Over the next decade, Uranus is set to pass between Earth and the galactic center of the Milky Way.
a prime opportunity to carry out further occultation studies with the best ever conditions lined
up for 2031.
The last few years have been a flurry of publications and activity, looking at you 2025,
focused on the strange seventh blue-green sideways planet, revealing it to be a dynamic
world with a storied past and enigmatic features.
So much has been learned since William Hurst's.
Stood in his back garden, looking through a homemade telescope, and that's despite Uranus
and its neighbor Neptune being the least visited planets in the solar system, even more
discovery lies ahead still.
The 2023 Planetary Science Decadal Survey has made a Uranus orbiter and probe mission
NASA's top planetary priority, and the Chinese National Space Administration have also proposed
the mission to the planet with Tianwen 4.
With the possibility of another visit on the horizon, scientists will need to look sharp as
we are approaching a critical window.
2031 and 2032 are optimal launch opportunities.

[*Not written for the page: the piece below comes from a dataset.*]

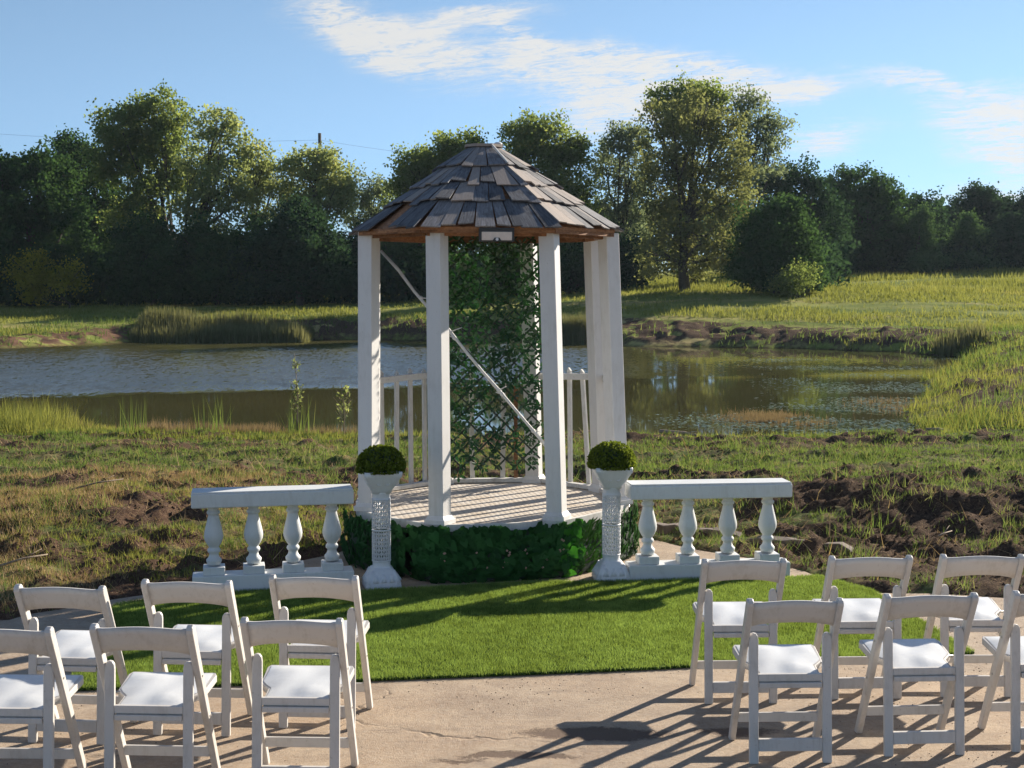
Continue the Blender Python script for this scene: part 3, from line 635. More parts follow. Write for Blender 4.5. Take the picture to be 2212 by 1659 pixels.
def build_tree(n, label, mat, base, tr, ls, den, lobes, group):
    bx, by, bz = base
    bz = float(terrain(np.array([bx]), np.array([by]))[0]) - .15
    t = thing(n, label, 'bush' if 'bush' in n or 'shrub' in n else 'tree', (bx, by, bz), 0, group)
    C, Sz = [], []
    for (x, y, z, rx, rz) in lobes:
        ry = (rx + rz) * .5
        vol = (rx * ry * rz) ** (1 / 3.)
        nc = int(26 * den * vol ** 1.75) + 8
        d = rand_dirs(nc); rad = rng.uniform(.25, 1, nc) ** .42
        d[:, 2] = np.where(d[:, 2] < -.6, d[:, 2] * .7, d[:, 2])
        cc = np.array([x, y, z]) + d * rad[:, None] * np.array([rx, ry, rz]) * (1 + .16 * rng.normal(size=(nc, 1)))
        cr = .30 + .20 * rng.random(nc) + .03 * vol
        ls = ls * 1.0
        nl = (30 * (ls / .22) ** -2 * (cr / .4) ** 2 * (1.15 if den > .9 else .8)).astype(int) + 4
        idx = np.repeat(np.arange(nc), nl)
        g = rng.normal(size=(len(idx), 3)) * .62; g[:, 2] *= .8
        C.append(cc[idx] + g * cr[idx][:, None]); Sz.append(np.repeat(rng.random(nc), nl))
    C = np.concatenate(C); cl = np.concatenate(Sz)
    gz = bz + .25
    ok = C[:, 2] > gz; C = C[ok]; cl = cl[ok]
    V = leaves(C, ls * rng.uniform(.75, 1.35, len(C)), .7, .25)
    tint = np.clip(cl * .6 + rng.random(len(C)) * .55 - .08, 0, 1)
    me = fast_mesh('crown', V - np.array([bx, by, bz]), 4, {'tint': tint})
    link_mesh('crown', me, LM[mat], t)
    # trunk and limbs
    b = MB(); L = sorted(lobes, key=lambda q: q[2])
    top = L[-1]; cx = sum(q[0] for q in lobes) / len(lobes)
    rr = random.Random(int(bx * 100) + 5)
    H_ = top[2] - bz
    def P(x, y, z): return (x - bx, y - by, z - bz)
    tx, tz = (top[0] * .5 + cx * .5), bz + H_ * .72
    trunk = [P(bx, by, bz), P(bx + .05 * H_ * (rr.random() - .5), by, bz + H_ * .18), P(bx * .6 + tx * .4, by + .1, bz + H_ * .42), P(bx * .2 + tx * .8, by, tz)]
    b.tube(trunk, [tr * 1.35, tr, tr * .75, tr * .35], 8)
    for (x, y, z, rx, rz) in lobes:
        if z - rz * .6 < bz + .6: continue
        k = rr.uniform(.2, .55); i = 1 if k < .35 else 2
        s_ = Vector(trunk[i]); e = Vector(P(x + rr.uniform(-.3, .3) * rx, y, z + .45 * rz)); m_ = s_.lerp(e, .5) + Vector((rr.uniform(-.3, .3), rr.uniform(-.3, .3), -.25))
        b.tube([s_, m_, e], [tr * .5, tr * .32, tr * .09], 6)
        for q in range(4):
            e2 = Vector(P(x + rr.uniform(-.9, .9) * rx, y + rr.uniform(-.8, .8) * rx, z + rr.uniform(-.2, .85) * rz))
            m2 = m_.lerp(e, rr.uniform(0, .6)); b.tube([m2, m2.lerp(e2, .5) + Vector((0, 0, -.12)), e2], [tr * .24, tr * .15, .02], 5)
    b.build('trunk', M_BARK, t)
    return t
for (n, lab, mat, base, tr, ls, den, lobes) in TREES:
    build_tree(n, lab, mat, base, tr, ls, den, lobes, 'trees and bushes beyond the pond')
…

Thanks to planetary alignments, a future spacecraft could get a gravity assist from Jupiter,
shortening the journey by several years.
Mission objectives are set to include mapping the planet's gravity and magnetic fields
over time, studying the weather systems and atmospheric composition, characterizing rings and
investigating the potential habitability of its moons.
So stay tuned.
The next chapter of Uranus Exploration is being written as we speak.